Putri Masako kabarnya telah dilarang untuk sering bepergian ke luar negeri. Pada satu waktu, ia pernah dikritik tentang liburan musim panasnya di Belanda -- diduga perjalanan ini ditujukan untuk membantunya pulih.

Selama di Negeri Kincir Angin, Masako kedapatan menyantap hidangan Meksiko seharga 10.000 yen atau setara dengan US$ 120 yang dibuat khusus untuknya.

"Beberapa orang mengatakan, sang putri bersikap egois, tapi mereka perlu memahami bahwa dia menderita penyakit jiwa yang sama parahnya dengan penyakit fisik," ujar seorang profesor di Musashi University, Miiko Kodama.

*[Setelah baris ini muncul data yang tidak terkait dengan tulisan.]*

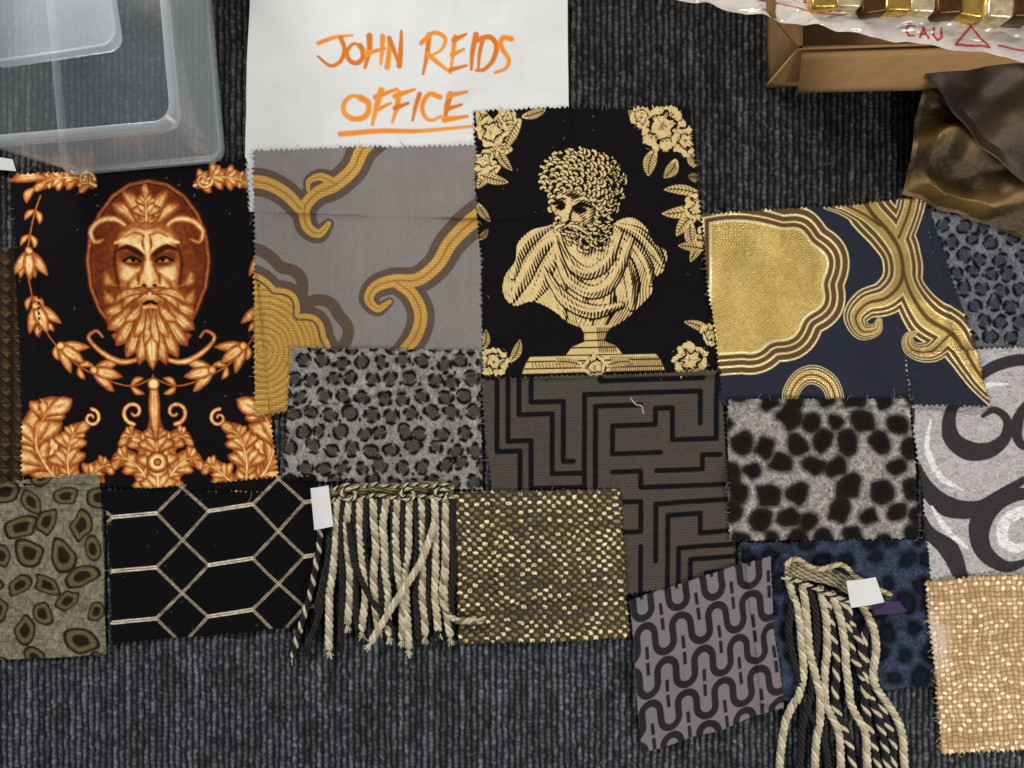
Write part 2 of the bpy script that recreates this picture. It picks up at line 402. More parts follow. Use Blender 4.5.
def p_mask(cv):
    T0=.03
    cv.c[:]=T0
    def M(s,lx,y): return (149+(y-265)*.045+s*lx*(1+(y-265)*.0002),y)
    def mp(s,L): return [M(s,a,b) for a,b in L]
    for s in(-1,1):   # top border
        lobe_leaf(cv,mp(s,[(50,186),(70,178),(96,180),(112,190)]),26,4)
        leaf(cv,M(s,100,178),M(s,136,182),12,3)
        spiral(cv,*M(s,60,180),9,1,0,s,4.5);leaf(cv,M(s,112,188),M(s,120,204),9,3)
    for s in(-1,1):   # festoons
        path=[(106,196),(112,215),(118,245),(118,280),(112,312),(100,338),(78,362),(50,378),(22,386),(0,378)]
        cv.stroke(mp(s,path),1.8,.5)
        sp=spl(path,10)
        for k in range(8,len(sp)-8,9):
            a=sp[k];d=sp[k+1]-sp[k-1];d/=np.linalg.norm(d)
            for sd in(-1,1):
                nn=np.array([-d[1],d[0]])*sd
                e=a+d*13+nn*8
                leaf(cv,M(s,*a),M(s,*e),7,sd*s*2,.40,.82,spine=None)
        for (a,b,ang) in [(116,252,1.55),(112,306,1.9),(90,346,2.5),(58,370,2.9)]:
            for da in(-.6,.6,0):
                e=(a+29*math.cos(ang+da),b+29*math.sin(ang+da))
                leaf(cv,M(s,a,b),M(s,*e),13-3*abs(da),0,.42,.98,rd=.8)
            cv.ell(*M(s,a,b),4.5,4.5,lo=.4,hi=.85,g=3)
    # oval medallion: solid rust ground with a slim rim
    cv.ell(*M(1,0,262),64,84,.2,aa=2);cv.ell(*M(1,0,262),62,82,.48);cv.ell(*M(1,0,262),59,79,.22,aa=2);cv.ell(*M(1,0,262),57,77,.34,aa=2)
    i=np.nonzero(np.hypot((cv.X-149)/57,(cv.Y-262)/77)<.97)[0]
    cv.c[i,0]=.335+.05*fbm(cv.X[i]/6,cv.Y[i]/6,4)-.07*sm(np.hypot((cv.X[i]-149)/56,(cv.Y[i]-262)/74),.6,1)
    # side locks as leaves
    for s in(-1,1):
        for (a,b,w,bd) in [((28,286),(44,270),12,6),((26,300),(46,290),13,6),((22,316),(46,312),13,5),((18,330),(40,336),12,4)]:
            leaf(cv,M(s,*a),M(s,*b),w,bd*s,.36,.78,rd=1.5,g=8)
        cv.stroke(mp(s,[(14,232),(30,220),(46,221),(56,231),(53,242),(44,240)]),[5,8,7,6,4],0,lo=.38,hi=.95)
        cv.stroke(mp(s,[(8,358),(30,362),(50,352),(62,338),(54,331),(48,337)]),[5,7,5,4,3],0,lo=.38,hi=.9)
    for s in(-1,1):
        for e,w in(((34,204),16),((22,191),16)):
            leaf(cv,M(s,8,230),M(s,*e),w,-5*s,.40,.92,rd=1.6,spine=.58,g=8)
    lobe_leaf(cv,[M(1,0,234),M(1,0,210),M(1,0,186)],26,3)
    # broad frowning face
    half=[(0,222),(17,224),(28,233),(33,250),(33,270),(29,288),(16,304)]
    cv.fill(mp(1,half)+mp(-1,half[::-1]),lo=.46,hi=.82,g=11,aa=1.6)
    for s in(-1,1):
        cv.fill(mp(s,[(3,257),(12,252),(28,250),(30,260),(18,267),(6,266)]),.32,aa=6)
        cv.ell(*M(s,16,260.5),6,2.1,.66,aa=1.2);cv.ell(*M(s,15,260),2.5,2.2,.10)
        cv.stroke(mp(s,[(7,262),(16,257.6),(25,261)]),2.4,.10,aa=1.4);cv.stroke(mp(s,[(9,264),(16,265.5),(24,263)]),1.3,.32,aa=1.6)
        cv.stroke(mp(s,[(2.5,259),(8,253),(20,247.5),(32,251)]),[5,7.5,2.5],.2,aa=2.2)   # knitted brow
        cv.stroke(mp(s,[(3,252),(10,246),(22,240.5),(32,243)]),[3.5,5,2],.97,aa=3)
        cv.stroke(mp(s,[(3,236),(4,244),(2.5,252)]),[1,3,1.6],.3,aa=2)
        cv.stroke(mp(s,[(5.5,258),(6.5,268),(10.5,277),(10,283)]),[2,3,3.5],.38,aa=3)
        cv.ell(*M(s,6.5,283),3.4,2.6,.72,aa=2);cv.ell(*M(s,5.2,285.5),2.5,1.4,.18)
        cv.stroke(mp(s,[(12,274),(20,282),(23,293)]),[1.5,4,1.5],.38,aa=4)
        cv.ell(*M(s,21,274),6,5,.95,aa=7)
        cv.stroke(mp(s,[(2,229),(12,226.5),(22,231)]),2,.48,aa=2.4);cv.stroke(mp(s,[(4,235.5),(12,233),(21,237)]),1.8,.48,aa=2.2)
        cv.stroke(mp(s,[(31,246),(34,262),(31,284)]),3,.24,aa=2)
    cv.stroke(mp(1,[(0,240),(0,264),(0,280)]),[5,5,8],.97,aa=4)
    # leafy beard
    for (y0,ex,ey,w) in [(296,46,314,16),(300,43,330,17),(304,35,346,17),(308,25,358,16),(310,13,365,15)]:
        for s in(-1,1):
            leaf(cv,M(s,6+ex*.25,y0),M(s,ex,ey),w,4*s,.38,.92,rd=1.7,spine=.48,g=9)
    leaf(cv,M(1,0,306),M(1,0,370),15,0,.38,.98,rd=1.6,spine=.5)
    for (y0,ex,ey,w) in [(302,26,322,11),(306,17,338,11),(308,7,346,10)]:
        for s in(-1,1): leaf(cv,M(s,3+ex*.2,y0),M(s,ex,ey),w,3*s,.42,1,rd=1.5,spine=.52,g=6)
    for s in(-1,1):   # moustache, drooping
        leaf(cv,M(s,0,289),M(s,29,310),12,-5*s,.38,.98,rd=.9,spine=.52);leaf(cv,M(s,2,294),M(s,38,305),9,-7*s,.4,.92,rd=1.2,spine=.52)
    cv.fill(mp(1,[(-8,304),(0,300),(8,304),(4,304.5),(0,303),(-4,304.5)]),.08);cv.stroke(mp(1,[(-6,307.5),(0,306.5),(6,307.5)]),3,.8,aa=1.8)
    # lower centre palmette
    for s in(-1,1):
        lobe_leaf(cv,mp(s,[(6,492),(16,470),(32,458),(44,468)]),30,3)
        lobe_leaf(cv,mp(s,[(6,466),(12,446),(24,436),(34,444)]),26,3)
        spiral(cv,*M(s,20,412),12,1.1,math.pi/2,-s,5)
    lobe_leaf(cv,[M(1,0,494),M(1,0,450),M(1,0,416)],36,4)
    leaf(cv,M(1,0,440),M(1,0,374),12,0,.4,1);cv.ell(*M(1,0,384),6.5,6.5,lo=.35,hi=1,g=4);cv.ell(*M(1,0,462),11,11,lo=.32,hi=.95,g=6);cv.ell(*M(1,0,462),4,4,lo=.2,hi=.6,g=2)
    # lower side acanthus
    for s in(-1,1):
        lobe_leaf(cv,mp(s,[(80,494),(104,470),(114,440),(104,412),(86,402)]),54,4)
        lobe_leaf(cv,mp(s,[(82,494),(86,462),(80,436),(66,424)]),34,4)
        lobe_leaf(cv,mp(s,[(80,496),(66,478),(52,466),(44,472)]),26,3)
        spiral(cv,*M(s,62,418),9,1.2,-1.5,-s,4.5)
    T=cv.c[:,0]
    on=sm(T,.1,.3)
    n=fbm(cv.X/3.2,cv.Y/3.2,77,2);n2=fbm(cv.X/25,cv.Y/25,7,2)
    T=T*(1+on*(-.24+.34*n+.12*n2))+.015*n
    c=ramp(T,[(0,(6,4,5)),(.06,(11,8,9)),(.2,(46,18,9)),(.32,(112,48,20)),(.48,(160,86,38)),(.66,(204,136,72)),(.82,(234,190,122)),(1,(252,226,166))])
    cv.h=sm(T,.1,.5)*.12
    return specks(cv,c,45,(150,140,130),.5,2)
cloth("fabric_sample","black velvet sample printed with orange bearded mask and acanthus","fabric sample",
      [(14,176),(244,161),(279,492),(27,482)],p_mask,VELVET,k=1,res=.58,wr=1.2,fray=20)

GREY=lin((128,121,118));BR=lin((88,72,60));GOLD=lin((186,144,66));GOLD2=lin((228,196,118))
def threads(cv,c,amt=.3,per=2.2):
    s=np.sin((cv.X*.35+cv.Y*.94)*2*np.pi/per+5*fbm(cv.X/25,cv.Y/25,9));
    return c*(1+amt*(cv.m*s)[:,None])*(1+.12*(hsh(cv.X*3,cv.Y*3,3)-.5))[:,None]
def p_greyscroll(cv):
    cv.c[:]=GREY
    med=arcs([(226,248,0),(284,262,12),(308,296,11),(344,312,9),(346,352,10),(330,440,8),(226,440,0)])
    cv.layers(med,[(0,BR,.1),(12,GREY,0)])
    gm=arcs([(226,276,0),(276,288,10),(300,314,10),(326,336,9),(320,384,10),(300,440,5),(226,440,0)])
    i,d=cv.layers(gm,[(-8,BR,.1),(0,GOLD,.7),(5,BR,.3),(7,GOLD,.7)])
    dd=np.hypot(cv.X[i]-264,(cv.Y[i]-352)*.85)+3*fbm(cv.X[i]/14,cv.Y[i]/14,3)
    g=(d<-7)
    st=np.sin(dd*2*np.pi/5.2)
    cv.c[i]*=(1-.30*g*sm(st,.1,.7))[:,None];cv.h[i]+=-.2*g*(st>.2)
    cv.bands([([(384,132),(364,150),(354,170),(336,186),(318,194),(306,208),(307,226),(319,234),(329,224)],[30,30,29,28,27,25,23,19,11]),
      ([(240,182),(266,184),(286,194),(302,210)],[28,28,27,25]),([(338,186),(322,178),(310,182),(309,191)],[20,17,12,7]),
      ([(500,202),(470,224),(450,244),(438,264),(418,280),(394,281),(376,287),(369,299),(378,309),(390,302)],[34,33,32,30,28,27,24,20,15,9]),
      ([(396,282),(412,294),(421,314),(416,336),(398,358)],[24,26,28,27,22])],[(1,BR,.05),(.46,GOLD,.55),(.08,lin((150,112,56)),.4)],.1)
    cv.c*=(.93+.14*fbm(cv.X/3,cv.Y/40,5))[:,None]*(.94+.12*fbm(cv.X/60,cv.Y/60,5))[:,None]
    return threads(cv,cv.c,.35)
cloth("fabric_sample","grey jacquard sample with gold and brown scrollwork on paper sheet","fabric sample",
      [(256,152),(475,147),(484,372),(258,416)],p_greyscroll,JACQ,res=.62,fray=20)

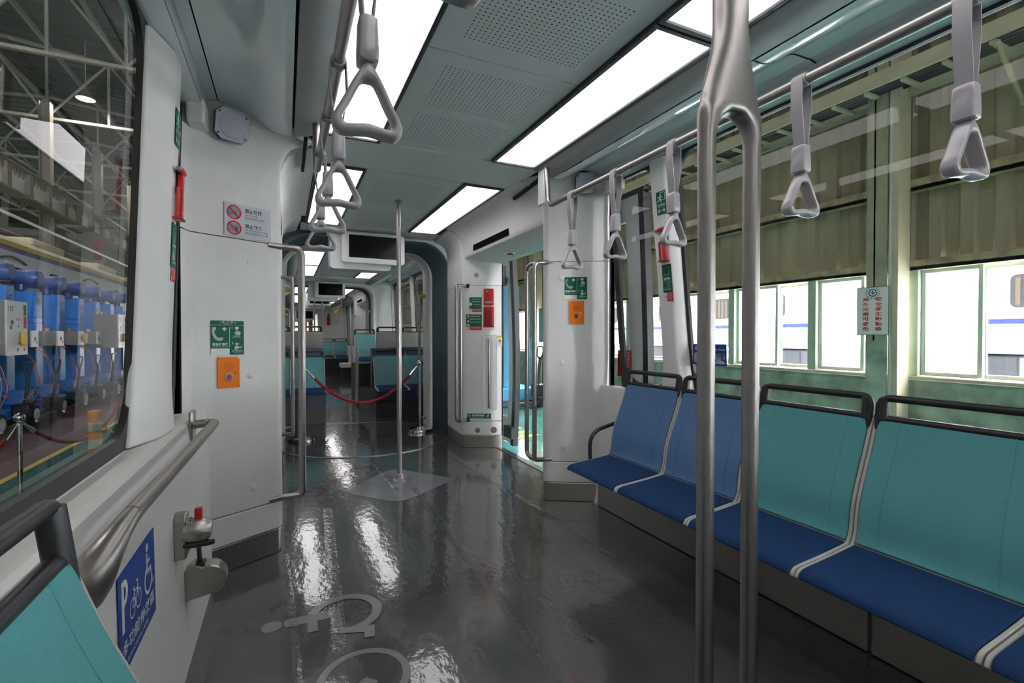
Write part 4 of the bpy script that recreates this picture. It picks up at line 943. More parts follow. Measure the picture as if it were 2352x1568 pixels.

Kesengsaraan Masako kerap dibandingkan dengan ibu mertuanya, Permaisuri Michiko.

Michiko yang kini berusia 82 tahun tumbuh kurus dan dinilai menunjukkan masa muda tak bahagia akibat stres. Namun, ia bertransformasi menjadi istri kaisar yang paling dikenal dan sering melakukan kunjungan dalam sejarah Negeri Sakura.

Melalui sebuah konferensi pers pada tahun 2007, sang permaisuri mengaku, tidaklah mudah hidup di bawah pengawasan dan aturan ketat.

"Merupakan tantangan besar untuk melewati setiap hari dengan kesedihan dan kegelisahan saya," kata Permaisuri Michiko yang merupakan perempuan biasa pertama yang menikahi seorang putra mahkota.

Sama seperti menantunya, Michiko juga pernah menderita stres. Seorang ahli kerajaan yang juga penulis, seperti dilansir News.com.au menyebutkan, "Sang permaisuri sangat menderita. Bahkan tidak sepatah katapun keluar ketika ia berada di bawah tekanan, dan ia hanya berkonsentrasi membesarkan ketiga anaknya".

"Tapi dia melewati masa-masa sulit itu dengan semangat yang kuat," terang sang ahli.

Lantas, dapatkah Masako mengikuti jejak sang ibu mertua?

Profesor Miiko mengatakan, "Ketika menjadi permaisuri, statusnya (Masako) akan lebih tinggi dan ini berarti dia akan didengar lebih banyak orang".

"Dengan semakin sedikit orang yang memberikan tekanan, saya rasa dapat diperkirakan penyakitnya akan membaik," terang Miiko.